A class of high-order improved fast weighted essentially non-oscillatory schemes for achieving optimal order at any critical points

The weighted essentially non-oscillatory (WENO) scheme is one of the most popular shock-capturing schemes, and constructing a more efficient and higher-order WENO scheme has always been an intention of optimization design. In the general WENO reconstruction framework, the smoothness indicator plays an important role in identifying whether the sub-stencils are in discontinuous or smooth regions. However, the classical smoothness indicator is the most expensive one in the whole reconstruction algorithm, and its computational complexity increases sharply with the improvement of the accuracy order.

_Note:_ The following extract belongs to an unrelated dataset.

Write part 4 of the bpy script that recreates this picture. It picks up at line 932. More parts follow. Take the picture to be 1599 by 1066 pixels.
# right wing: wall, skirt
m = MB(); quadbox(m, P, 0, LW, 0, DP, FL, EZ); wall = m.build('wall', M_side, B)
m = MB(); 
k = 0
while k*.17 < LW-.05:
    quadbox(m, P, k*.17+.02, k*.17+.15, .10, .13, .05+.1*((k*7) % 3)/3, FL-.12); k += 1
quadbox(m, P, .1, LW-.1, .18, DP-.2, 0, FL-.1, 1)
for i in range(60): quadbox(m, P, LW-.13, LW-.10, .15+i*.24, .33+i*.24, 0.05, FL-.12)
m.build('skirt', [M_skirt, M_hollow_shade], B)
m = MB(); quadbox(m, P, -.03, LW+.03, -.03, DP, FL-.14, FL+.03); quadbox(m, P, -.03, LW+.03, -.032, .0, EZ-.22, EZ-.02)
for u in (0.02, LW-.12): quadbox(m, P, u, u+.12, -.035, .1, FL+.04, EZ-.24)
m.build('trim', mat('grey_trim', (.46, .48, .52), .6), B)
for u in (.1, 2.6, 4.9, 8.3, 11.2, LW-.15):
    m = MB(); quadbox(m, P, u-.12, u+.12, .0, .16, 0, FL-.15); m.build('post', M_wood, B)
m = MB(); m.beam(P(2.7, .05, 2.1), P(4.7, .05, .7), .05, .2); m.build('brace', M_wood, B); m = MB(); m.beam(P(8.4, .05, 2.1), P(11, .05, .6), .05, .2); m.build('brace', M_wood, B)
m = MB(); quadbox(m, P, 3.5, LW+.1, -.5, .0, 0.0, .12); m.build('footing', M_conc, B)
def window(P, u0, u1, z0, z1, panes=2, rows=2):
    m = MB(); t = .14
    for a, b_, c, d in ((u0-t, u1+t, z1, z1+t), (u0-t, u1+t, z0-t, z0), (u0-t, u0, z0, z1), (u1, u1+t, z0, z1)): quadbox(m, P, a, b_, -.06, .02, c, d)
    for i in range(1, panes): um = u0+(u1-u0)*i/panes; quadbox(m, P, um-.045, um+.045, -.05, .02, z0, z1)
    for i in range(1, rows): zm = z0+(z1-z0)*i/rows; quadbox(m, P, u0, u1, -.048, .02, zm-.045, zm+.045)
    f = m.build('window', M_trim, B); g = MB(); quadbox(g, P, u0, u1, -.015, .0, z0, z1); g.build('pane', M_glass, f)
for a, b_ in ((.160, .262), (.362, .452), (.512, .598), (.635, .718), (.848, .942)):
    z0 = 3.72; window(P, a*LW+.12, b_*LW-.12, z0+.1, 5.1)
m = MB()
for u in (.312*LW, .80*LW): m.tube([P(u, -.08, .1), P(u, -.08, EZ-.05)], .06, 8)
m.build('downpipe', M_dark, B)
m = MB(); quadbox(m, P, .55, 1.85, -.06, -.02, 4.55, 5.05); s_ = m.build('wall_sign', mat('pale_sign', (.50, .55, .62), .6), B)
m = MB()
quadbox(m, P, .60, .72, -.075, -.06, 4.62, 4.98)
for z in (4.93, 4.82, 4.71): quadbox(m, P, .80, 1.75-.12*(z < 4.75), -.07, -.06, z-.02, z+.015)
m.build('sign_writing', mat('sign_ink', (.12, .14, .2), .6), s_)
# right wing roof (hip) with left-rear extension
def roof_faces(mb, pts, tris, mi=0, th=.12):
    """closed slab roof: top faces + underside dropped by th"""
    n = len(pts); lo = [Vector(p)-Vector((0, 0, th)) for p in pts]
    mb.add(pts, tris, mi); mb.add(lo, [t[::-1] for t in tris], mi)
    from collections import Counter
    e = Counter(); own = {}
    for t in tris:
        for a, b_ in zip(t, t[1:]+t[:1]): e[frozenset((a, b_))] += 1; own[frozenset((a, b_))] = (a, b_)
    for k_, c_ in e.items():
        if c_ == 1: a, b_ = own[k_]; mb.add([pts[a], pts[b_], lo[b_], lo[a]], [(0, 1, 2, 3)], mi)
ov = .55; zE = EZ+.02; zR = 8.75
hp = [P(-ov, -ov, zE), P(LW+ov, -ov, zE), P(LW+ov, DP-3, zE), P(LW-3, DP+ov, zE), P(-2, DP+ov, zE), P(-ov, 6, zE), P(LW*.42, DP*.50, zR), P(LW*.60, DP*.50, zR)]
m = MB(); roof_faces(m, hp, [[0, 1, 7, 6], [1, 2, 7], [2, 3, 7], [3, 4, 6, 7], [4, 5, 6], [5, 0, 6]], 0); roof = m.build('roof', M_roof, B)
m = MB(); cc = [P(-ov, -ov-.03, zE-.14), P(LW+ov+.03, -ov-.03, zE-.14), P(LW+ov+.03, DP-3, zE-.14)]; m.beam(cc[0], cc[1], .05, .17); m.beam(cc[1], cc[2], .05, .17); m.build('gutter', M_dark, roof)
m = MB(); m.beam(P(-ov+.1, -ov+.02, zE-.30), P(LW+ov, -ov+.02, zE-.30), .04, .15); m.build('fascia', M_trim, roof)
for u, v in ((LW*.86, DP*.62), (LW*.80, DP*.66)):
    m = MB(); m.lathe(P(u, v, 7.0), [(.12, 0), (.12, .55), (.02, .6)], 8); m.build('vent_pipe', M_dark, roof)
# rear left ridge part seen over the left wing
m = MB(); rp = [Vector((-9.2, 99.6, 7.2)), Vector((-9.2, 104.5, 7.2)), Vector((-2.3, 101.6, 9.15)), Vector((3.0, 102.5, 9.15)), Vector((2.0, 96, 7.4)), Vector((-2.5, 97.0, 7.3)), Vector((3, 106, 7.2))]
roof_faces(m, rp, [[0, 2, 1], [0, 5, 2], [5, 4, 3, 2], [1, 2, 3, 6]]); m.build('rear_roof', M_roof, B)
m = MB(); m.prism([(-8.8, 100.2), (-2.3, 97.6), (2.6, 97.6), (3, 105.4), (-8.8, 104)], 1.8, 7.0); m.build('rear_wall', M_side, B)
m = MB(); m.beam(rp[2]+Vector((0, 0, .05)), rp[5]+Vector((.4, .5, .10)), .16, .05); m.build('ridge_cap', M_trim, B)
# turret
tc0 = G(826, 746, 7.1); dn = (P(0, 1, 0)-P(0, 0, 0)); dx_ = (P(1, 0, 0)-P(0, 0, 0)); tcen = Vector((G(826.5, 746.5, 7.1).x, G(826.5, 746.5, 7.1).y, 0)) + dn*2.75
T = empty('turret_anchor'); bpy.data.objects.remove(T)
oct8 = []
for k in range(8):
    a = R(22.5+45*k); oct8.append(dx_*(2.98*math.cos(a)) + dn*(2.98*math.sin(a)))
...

Therefore, a class of efficient and superior WENO schemes called improved fast WENO (IFWENO) are proposed based on the fast WENO (FWENO). To improve efficiency, the smoothness indicator of the IFWENO scheme is simplified from the traditional version, and the nonlinear weight calculation method is modified. The parameter ε is carefully designed to obtain the superior property that the accuracy of the spatial derivatives will not degrade at any order critical point in smooth regions. The reason for the instability occurring in the high-order FWENO is revealed, and the parameter p is likewise specifically selected to improve robustness at discontinuities. The excellent multi-scale resolution of the proposed IFWENO scheme is proven by theoretical analyses and numerical experiments. Through several typical examples, the consistently high accuracy and efficiency of the designed scheme in both smooth and discontinuous regions are verified.